To go into some more details on these elements, (1) the DSLR does not need to be anything fancy, I'm still shooting with a pair of Olympus E330s from 2007. (2) Suitable lenses will be the subject of an entire future article (or two) but a great place to start is an old manual-focus, manual-aperture 'standard' 50mm lens which will mount on your bellows/extension tubes (if necessary with the aid of an adapter). Ideally the aperture of the lens should open and close as you move the aperture ring while the lens is not mounted to a camera.


(2,3,4&7) To be honest if you have a DSLR and a decent tripod, and you can find a suitable camera adapter, a great start would be an Olympus OM Auto bellows and an Olympus OM 50/1.8 MF lens. Using this particular lens on the OM Bellows gives you aperture control (aperture open/set value) with a switch on the bellows, which is very convenient. You can also reverse the whole front of the bellows with the lens mounted to reverse the lens. The Olympus OM bellows also has a built in focusing rail that you can use for lower magnification work.

Please read my next blog post which will explain how to put this equipment together to shoot a low magnification focus stack.


Although you can happily start out with a tripod (as I did), if you get serious about stacking you will want to build a more permanent and stable rig. At this point a couple of questions arise.
  1. Vertical or Horizontal movement?
  2. Subject or Camera movement?
Personally I almost exclusively move the subject rather than move the camera. This is just because the subject is a tiny insect weighing a fraction of a gram. The camera is a camera, bellows, lens, flash power unit and some cables and weighs probably a kilogram. It just seems obvious to me that moving the subject is easier.

Horizontal vs Vertical is not such an easy decision. I mostly shoot vertical but I do have a horizontal rig available as well, although I do have to move my lighting equipment from one rig to the other.
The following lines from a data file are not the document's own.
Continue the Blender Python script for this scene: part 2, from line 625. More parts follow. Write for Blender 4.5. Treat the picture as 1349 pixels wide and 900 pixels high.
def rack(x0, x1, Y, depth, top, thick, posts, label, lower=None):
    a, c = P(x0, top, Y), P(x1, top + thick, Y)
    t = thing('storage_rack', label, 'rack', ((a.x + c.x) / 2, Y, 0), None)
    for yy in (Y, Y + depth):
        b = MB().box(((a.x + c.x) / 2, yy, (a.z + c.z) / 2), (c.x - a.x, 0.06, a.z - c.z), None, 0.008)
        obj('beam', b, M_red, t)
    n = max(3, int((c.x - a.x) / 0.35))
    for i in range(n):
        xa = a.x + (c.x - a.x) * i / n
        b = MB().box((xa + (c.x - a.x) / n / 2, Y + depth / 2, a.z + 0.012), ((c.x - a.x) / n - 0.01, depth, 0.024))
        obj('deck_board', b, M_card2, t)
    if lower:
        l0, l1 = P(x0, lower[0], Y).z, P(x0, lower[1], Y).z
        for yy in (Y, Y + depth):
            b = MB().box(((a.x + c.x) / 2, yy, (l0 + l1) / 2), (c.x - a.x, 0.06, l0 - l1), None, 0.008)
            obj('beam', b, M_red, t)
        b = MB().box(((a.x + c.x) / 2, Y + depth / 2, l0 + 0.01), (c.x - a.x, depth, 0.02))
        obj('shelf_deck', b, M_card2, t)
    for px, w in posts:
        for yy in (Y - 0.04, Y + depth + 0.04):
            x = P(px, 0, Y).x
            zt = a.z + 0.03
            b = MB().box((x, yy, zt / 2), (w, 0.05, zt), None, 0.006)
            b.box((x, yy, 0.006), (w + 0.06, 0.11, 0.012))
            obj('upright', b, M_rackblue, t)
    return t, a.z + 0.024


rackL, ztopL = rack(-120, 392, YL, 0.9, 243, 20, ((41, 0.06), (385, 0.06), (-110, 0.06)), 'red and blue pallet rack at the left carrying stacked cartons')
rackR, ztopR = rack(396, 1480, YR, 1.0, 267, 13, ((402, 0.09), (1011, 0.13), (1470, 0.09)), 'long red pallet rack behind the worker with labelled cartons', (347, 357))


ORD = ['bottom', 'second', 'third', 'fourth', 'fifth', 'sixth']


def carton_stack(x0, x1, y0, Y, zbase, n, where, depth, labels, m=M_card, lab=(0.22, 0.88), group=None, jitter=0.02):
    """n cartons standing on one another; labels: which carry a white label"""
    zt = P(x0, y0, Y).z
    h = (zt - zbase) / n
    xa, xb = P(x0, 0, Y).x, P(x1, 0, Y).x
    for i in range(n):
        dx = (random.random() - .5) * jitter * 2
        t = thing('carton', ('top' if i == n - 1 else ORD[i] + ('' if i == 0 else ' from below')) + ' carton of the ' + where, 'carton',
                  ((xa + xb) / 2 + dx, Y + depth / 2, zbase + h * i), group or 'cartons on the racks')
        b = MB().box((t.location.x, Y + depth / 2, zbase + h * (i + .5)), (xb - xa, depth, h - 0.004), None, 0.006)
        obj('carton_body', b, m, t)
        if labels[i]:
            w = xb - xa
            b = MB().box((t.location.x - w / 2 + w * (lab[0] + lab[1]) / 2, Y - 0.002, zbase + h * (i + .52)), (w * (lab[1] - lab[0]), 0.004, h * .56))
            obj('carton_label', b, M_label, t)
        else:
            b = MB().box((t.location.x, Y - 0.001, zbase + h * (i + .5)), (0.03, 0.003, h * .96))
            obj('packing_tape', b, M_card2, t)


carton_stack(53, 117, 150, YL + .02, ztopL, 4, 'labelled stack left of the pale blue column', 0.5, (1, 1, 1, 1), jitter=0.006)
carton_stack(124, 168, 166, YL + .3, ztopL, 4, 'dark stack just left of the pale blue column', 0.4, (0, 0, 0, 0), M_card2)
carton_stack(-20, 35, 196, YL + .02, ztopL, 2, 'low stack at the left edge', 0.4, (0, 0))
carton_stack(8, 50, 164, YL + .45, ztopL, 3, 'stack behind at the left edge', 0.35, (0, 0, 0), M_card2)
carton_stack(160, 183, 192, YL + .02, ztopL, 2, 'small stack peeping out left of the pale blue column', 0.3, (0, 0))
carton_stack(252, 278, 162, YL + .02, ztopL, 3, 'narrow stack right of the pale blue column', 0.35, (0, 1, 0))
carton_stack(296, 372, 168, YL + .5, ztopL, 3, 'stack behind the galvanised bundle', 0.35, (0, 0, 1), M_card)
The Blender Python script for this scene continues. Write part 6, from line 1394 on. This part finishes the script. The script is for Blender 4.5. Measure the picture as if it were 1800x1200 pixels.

So a couple of future articles will go into building a horizontal and a vertical rig, both featuring subject movement. (Although the horizontal rig would be quite easy to convert to camera movement).

1 comment:

  1. Although I read your list, finding I have everything except two items, I can not see myself to take images like yours. Wish we were my friend and we could meet each other in order to see your work from close distance. Then I am sure I could take macro images but not as level as you. Perhaps after 5-6 years I reach to your level. At present I am lost in my Big Dream of being your friend.